[Goal]: Please give the data below again in full, exactly as it stands.

[Raw data]:
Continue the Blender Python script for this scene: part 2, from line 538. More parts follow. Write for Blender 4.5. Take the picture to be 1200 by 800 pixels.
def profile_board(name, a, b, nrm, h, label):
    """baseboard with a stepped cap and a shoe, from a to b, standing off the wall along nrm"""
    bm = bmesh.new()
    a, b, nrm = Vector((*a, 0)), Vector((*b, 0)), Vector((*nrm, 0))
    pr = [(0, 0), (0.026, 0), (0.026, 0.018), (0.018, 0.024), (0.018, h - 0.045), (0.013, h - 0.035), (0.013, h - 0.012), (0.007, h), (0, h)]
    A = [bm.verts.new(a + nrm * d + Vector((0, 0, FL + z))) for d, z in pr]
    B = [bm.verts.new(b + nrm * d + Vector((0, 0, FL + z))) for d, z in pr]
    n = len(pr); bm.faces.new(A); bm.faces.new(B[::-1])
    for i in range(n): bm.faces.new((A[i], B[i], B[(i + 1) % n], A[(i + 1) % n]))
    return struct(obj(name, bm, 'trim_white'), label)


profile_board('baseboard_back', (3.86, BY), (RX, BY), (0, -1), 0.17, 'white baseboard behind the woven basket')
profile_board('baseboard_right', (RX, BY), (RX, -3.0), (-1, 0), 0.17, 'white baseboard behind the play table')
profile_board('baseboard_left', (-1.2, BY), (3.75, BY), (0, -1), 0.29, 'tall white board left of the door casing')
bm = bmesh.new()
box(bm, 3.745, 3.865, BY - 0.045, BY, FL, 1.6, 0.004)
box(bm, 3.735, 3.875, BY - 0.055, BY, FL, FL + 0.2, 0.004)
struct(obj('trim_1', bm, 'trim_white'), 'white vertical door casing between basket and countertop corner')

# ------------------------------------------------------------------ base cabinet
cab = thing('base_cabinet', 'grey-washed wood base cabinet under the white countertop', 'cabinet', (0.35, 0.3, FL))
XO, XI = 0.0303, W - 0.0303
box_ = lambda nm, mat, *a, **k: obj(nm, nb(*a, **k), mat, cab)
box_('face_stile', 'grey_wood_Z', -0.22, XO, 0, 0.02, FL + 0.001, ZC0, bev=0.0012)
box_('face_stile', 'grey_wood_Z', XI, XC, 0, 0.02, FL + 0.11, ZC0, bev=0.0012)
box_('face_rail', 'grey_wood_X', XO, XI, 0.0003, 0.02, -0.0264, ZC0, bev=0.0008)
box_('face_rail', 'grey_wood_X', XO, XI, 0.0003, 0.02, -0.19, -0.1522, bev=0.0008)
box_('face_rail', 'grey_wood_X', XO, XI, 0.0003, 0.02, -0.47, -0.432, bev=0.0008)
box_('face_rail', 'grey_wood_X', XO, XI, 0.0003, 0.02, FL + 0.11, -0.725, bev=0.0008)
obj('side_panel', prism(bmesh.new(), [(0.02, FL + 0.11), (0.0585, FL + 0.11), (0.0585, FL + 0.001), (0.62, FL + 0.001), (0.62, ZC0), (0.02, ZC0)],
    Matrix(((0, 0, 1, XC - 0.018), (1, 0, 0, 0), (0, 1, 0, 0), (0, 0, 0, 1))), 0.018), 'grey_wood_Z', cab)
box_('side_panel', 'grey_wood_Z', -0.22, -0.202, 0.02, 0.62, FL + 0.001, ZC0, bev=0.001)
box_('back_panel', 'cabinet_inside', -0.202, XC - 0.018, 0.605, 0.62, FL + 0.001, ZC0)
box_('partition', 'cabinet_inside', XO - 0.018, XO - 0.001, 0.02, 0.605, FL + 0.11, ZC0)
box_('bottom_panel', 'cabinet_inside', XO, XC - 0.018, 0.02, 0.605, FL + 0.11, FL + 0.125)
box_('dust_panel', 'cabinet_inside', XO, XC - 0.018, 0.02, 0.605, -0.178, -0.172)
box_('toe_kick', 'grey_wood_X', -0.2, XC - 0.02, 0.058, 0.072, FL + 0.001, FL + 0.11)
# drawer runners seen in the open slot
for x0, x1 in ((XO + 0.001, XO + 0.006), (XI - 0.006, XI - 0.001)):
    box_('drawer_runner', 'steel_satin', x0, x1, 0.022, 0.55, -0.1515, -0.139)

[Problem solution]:
Continue the Blender Python script for this scene: part 2, from line 538. More parts follow. Write for Blender 4.5. Take the picture to be 1200 by 800 pixels.
def profile_board(name, a, b, nrm, h, label):
    """baseboard with a stepped cap and a shoe, from a to b, standing off the wall along nrm"""
    bm = bmesh.new()
    a, b, nrm = Vector((*a, 0)), Vector((*b, 0)), Vector((*nrm, 0))
    pr = [(0, 0), (0.026, 0), (0.026, 0.018), (0.018, 0.024), (0.018, h - 0.045), (0.013, h - 0.035), (0.013, h - 0.012), (0.007, h), (0, h)]
    A = [bm.verts.new(a + nrm * d + Vector((0, 0, FL + z))) for d, z in pr]
    B = [bm.verts.new(b + nrm * d + Vector((0, 0, FL + z))) for d, z in pr]
    n = len(pr); bm.faces.new(A); bm.faces.new(B[::-1])
    for i in range(n): bm.faces.new((A[i], B[i], B[(i + 1) % n], A[(i + 1) % n]))
    return struct(obj(name, bm, 'trim_white'), label)


profile_board('baseboard_back', (3.86, BY), (RX, BY), (0, -1), 0.17, 'white baseboard behind the woven basket')
profile_board('baseboard_right', (RX, BY), (RX, -3.0), (-1, 0), 0.17, 'white baseboard behind the play table')
profile_board('baseboard_left', (-1.2, BY), (3.75, BY), (0, -1), 0.29, 'tall white board left of the door casing')
bm = bmesh.new()
box(bm, 3.745, 3.865, BY - 0.045, BY, FL, 1.6, 0.004)
box(bm, 3.735, 3.875, BY - 0.055, BY, FL, FL + 0.2, 0.004)
struct(obj('trim_1', bm, 'trim_white'), 'white vertical door casing between basket and countertop corner')

# ------------------------------------------------------------------ base cabinet
cab = thing('base_cabinet', 'grey-washed wood base cabinet under the white countertop', 'cabinet', (0.35, 0.3, FL))
XO, XI = 0.0303, W - 0.0303
box_ = lambda nm, mat, *a, **k: obj(nm, nb(*a, **k), mat, cab)
box_('face_stile', 'grey_wood_Z', -0.22, XO, 0, 0.02, FL + 0.001, ZC0, bev=0.0012)
box_('face_stile', 'grey_wood_Z', XI, XC, 0, 0.02, FL + 0.11, ZC0, bev=0.0012)
box_('face_rail', 'grey_wood_X', XO, XI, 0.0003, 0.02, -0.0264, ZC0, bev=0.0008)
box_('face_rail', 'grey_wood_X', XO, XI, 0.0003, 0.02, -0.19, -0.1522, bev=0.0008)
box_('face_rail', 'grey_wood_X', XO, XI, 0.0003, 0.02, -0.47, -0.432, bev=0.0008)
box_('face_rail', 'grey_wood_X', XO, XI, 0.0003, 0.02, FL + 0.11, -0.725, bev=0.0008)
obj('side_panel', prism(bmesh.new(), [(0.02, FL + 0.11), (0.0585, FL + 0.11), (0.0585, FL + 0.001), (0.62, FL + 0.001), (0.62, ZC0), (0.02, ZC0)],
    Matrix(((0, 0, 1, XC - 0.018), (1, 0, 0, 0), (0, 1, 0, 0), (0, 0, 0, 1))), 0.018), 'grey_wood_Z', cab)
box_('side_panel', 'grey_wood_Z', -0.22, -0.202, 0.02, 0.62, FL + 0.001, ZC0, bev=0.001)
box_('back_panel', 'cabinet_inside', -0.202, XC - 0.018, 0.605, 0.62, FL + 0.001, ZC0)
box_('partition', 'cabinet_inside', XO - 0.018, XO - 0.001, 0.02, 0.605, FL + 0.11, ZC0)
box_('bottom_panel', 'cabinet_inside', XO, XC - 0.018, 0.02, 0.605, FL + 0.11, FL + 0.125)
box_('dust_panel', 'cabinet_inside', XO, XC - 0.018, 0.02, 0.605, -0.178, -0.172)
box_('toe_kick', 'grey_wood_X', -0.2, XC - 0.02, 0.058, 0.072, FL + 0.001, FL + 0.11)
# drawer runners seen in the open slot
for x0, x1 in ((XO + 0.001, XO + 0.006), (XI - 0.006, XI - 0.001)):
    box_('drawer_runner', 'steel_satin', x0, x1, 0.022, 0.55, -0.1515, -0.139)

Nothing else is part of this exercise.